After years of crushing mortgage payments and escalating maintenance costs, one homeowner sold her house and signed a lease on a place a few blocks away. Life has never been sweeter

Home Free

Our last house was a little gem. Few homes in Leslieville are stately or architecturally impressive—it’s a neighbourhood of unremarkable brick semis with the rare Victorian or Tudor flourish—and the one my partner and I owned for two years was no exception. But inside, stripped down to its simple bones, with Benjamin Moore cloud white walls and dark wood floors, a cute IKEA kitchen and mid-century decor from local vintage shops, the place had charm. We bought it for $450,000 in 2007, a deal, if not a steal, for a home on a coveted street less than a five-minute walk from all the amenities required by the middle-class hordes: good coffee, a busy playground, decent restaurants. Soon, however, our house began to make exhausting demands: the furnace needed to be replaced, then the roof; the basement felt damp in the summer humidity, and in the winter our barely insulated bedroom, with its ancient windows, was so cold we had to run a space heater through the night.

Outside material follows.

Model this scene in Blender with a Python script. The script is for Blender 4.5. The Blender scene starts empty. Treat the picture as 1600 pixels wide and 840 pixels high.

There was no money to fix any of it. Our line of credit and credit cards were maxed out. We had two comfortable incomes, but after mortgage payments, utilities, property taxes, car payments, insurance, daycare and groceries, there was little left over. We added up the sums, living expenses against income, on increasingly complicated spreadsheets—it would be years before we would be in the black. Meanwhile, the company I worked for faltered during the recession. First the frills were cut: fewer couriers, no fancy Christmas parties, no taxi chits. Then jobs; I lost mine in early 2009.